On-board attendants will be the only individuals permitted on the vehicles during the testing period, JTA said.
Plans for the $66.4 million Bay Street corridor call for it to include 12 stops and 14 shuttles, with shuttles running every seven minutes. JTA has targeted a June 2025 launch of the system.
A video presented during the Feb. 27 JTA board meeting showed one of the shuttles being tested at a remote facility in Auburndale and traveling Downtown.

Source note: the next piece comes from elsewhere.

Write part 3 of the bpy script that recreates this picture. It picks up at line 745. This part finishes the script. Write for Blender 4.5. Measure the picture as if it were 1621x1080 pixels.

The video showed the vehicle, while at the testing site, steering itself and stopping as a person crossed the road in front of it.
The Bay Street Innovation Corridor is the first phase of the Ultimate Urban Circulator, which JTA refers to as U2C, a system of autonomous, electric vehicles providing public transportation in and around Downtown. The system’s design calls for vehicles to travel along an adapted Skyway elevated monorail, which will be connected by ramps to surface streets.
The estimated cost of the system is estimated at up to $400 million.
The system will be controlled at the $40.5 million Autonomous Innovation Center, which is under construction at 650 W. Bay St. near Broad and Water streets in LaVilla. The two-story, 15,019-square-foot building will serve as the technological control center and also will provide storage, servicing and maintenance for the vehicles.
During the board meeting, CEO Nat Ford announced that an opening ceremony for the building was scheduled for April 17.
Initially, the U2C will use retrofitted Ford E-Transit vans equipped with AV technology. The vans will carry up to nine passengers and will travel in the same lanes as surface traffic, JTA says.
Eventually, JTA plans to switch to vehicles from German autonomous-vehicle maker Holon, which announced plans to build a $100 million manufacturing facility in Jacksonville.
JTA piloted the system in 2024 with shuttles operating on a roughly 1-mile route at the Florida State College at Jacksonville Downtown campus.
The JTA and proponents of the U2C say the system will provide convenient, inexpensive and environmentally responsible transportation. Critics say it relies on unproven technology and is too costly, sapping funding from more affordable and pragmatic solutions.